In a very interesting decision (with implications for same-sex marriage), a Louisiana court has held that the state must recognize a foreign marriage between cousins despite the fact that such a marriage would be null and void in the statem The 1st Circuit Appeals court ruled that there is no strong public policy that would bar such a recognition. The case involved a divorce case where the East Baton Rouge Parish Family Court judge declined jurisdiction.

The unhappy couple were married in Iran. Like most nations, cousins can marry in Iran. Since it is a valid marriage in Iran, the court ruled that it should be treated as valid in Louisiana. For the opinion, click here.

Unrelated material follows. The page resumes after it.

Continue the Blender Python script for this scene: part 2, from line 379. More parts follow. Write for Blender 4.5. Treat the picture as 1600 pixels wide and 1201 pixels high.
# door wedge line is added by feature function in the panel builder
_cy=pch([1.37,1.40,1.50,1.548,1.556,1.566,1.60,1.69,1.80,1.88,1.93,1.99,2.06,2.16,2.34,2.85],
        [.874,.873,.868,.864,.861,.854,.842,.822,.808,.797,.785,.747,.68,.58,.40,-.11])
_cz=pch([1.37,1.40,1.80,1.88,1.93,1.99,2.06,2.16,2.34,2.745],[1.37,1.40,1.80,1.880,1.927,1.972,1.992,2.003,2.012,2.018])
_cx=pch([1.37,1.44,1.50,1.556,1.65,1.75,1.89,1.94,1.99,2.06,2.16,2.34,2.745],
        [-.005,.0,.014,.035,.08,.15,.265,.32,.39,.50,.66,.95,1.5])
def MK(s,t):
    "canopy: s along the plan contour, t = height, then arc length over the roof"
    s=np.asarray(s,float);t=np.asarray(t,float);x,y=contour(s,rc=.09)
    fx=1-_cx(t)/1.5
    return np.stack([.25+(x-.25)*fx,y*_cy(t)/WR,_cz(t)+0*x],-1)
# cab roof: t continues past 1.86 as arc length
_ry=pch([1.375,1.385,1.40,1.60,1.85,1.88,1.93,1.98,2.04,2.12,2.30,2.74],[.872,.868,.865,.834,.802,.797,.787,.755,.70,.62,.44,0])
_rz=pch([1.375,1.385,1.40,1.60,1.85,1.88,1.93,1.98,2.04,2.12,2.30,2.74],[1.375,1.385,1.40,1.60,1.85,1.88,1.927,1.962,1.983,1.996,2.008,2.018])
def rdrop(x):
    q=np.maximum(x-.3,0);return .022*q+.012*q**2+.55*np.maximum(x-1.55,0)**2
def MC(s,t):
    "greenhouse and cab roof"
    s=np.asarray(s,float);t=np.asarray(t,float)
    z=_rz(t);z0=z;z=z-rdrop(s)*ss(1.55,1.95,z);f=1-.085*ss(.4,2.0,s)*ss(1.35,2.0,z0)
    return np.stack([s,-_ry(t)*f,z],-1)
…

Louisiana has always accepted jurisdiction in divorce cases to avoid “limping marriages:” Comment b to Article 3520 explains:

Based on the universally espoused policy of favoring the
validity of marriages if there is any reasonable basis for doing so
favor matrimonii this Article authorizes the validation of marriages
that are valid either in the state where contracted or in the state where
the spouses were first domiciled as husband and wife This ancient
policy of favor matrimonii and favor validatis is well entrenched in
the substantive law of every state of the United States This policy is
equally important at the multi state level where it is reenforced by the
policy of avoiding limping marriages This Article enunciates this
policy of validation and defines its limits These limits are co
extensive with the strong public policy of the state whose law is
applicable to the particular issue under Article 3519 “

This analysis come close to a full faith and credit decision, even though this is made directly on state law. For years, gay and lesbian couples have argued that, once marriages are recognized in states like Massachusetts, other states must recognize the marriages even if they do not allow same-sex marriage. I have always been skeptical of this argument, believing that courts would recognize a public policy exception to the full faith and credit obligations.

The lower court may have been more concerned with same-sex marriage than the marriage of cousins in rendering its decision. However, the appellate court’s emphasis on a lack of a “strong public policy” against marriage by cousins would preserve the objection on same-sex marriage. On the subject of same-sex marriage, the state has expressed a strong policy in opposition.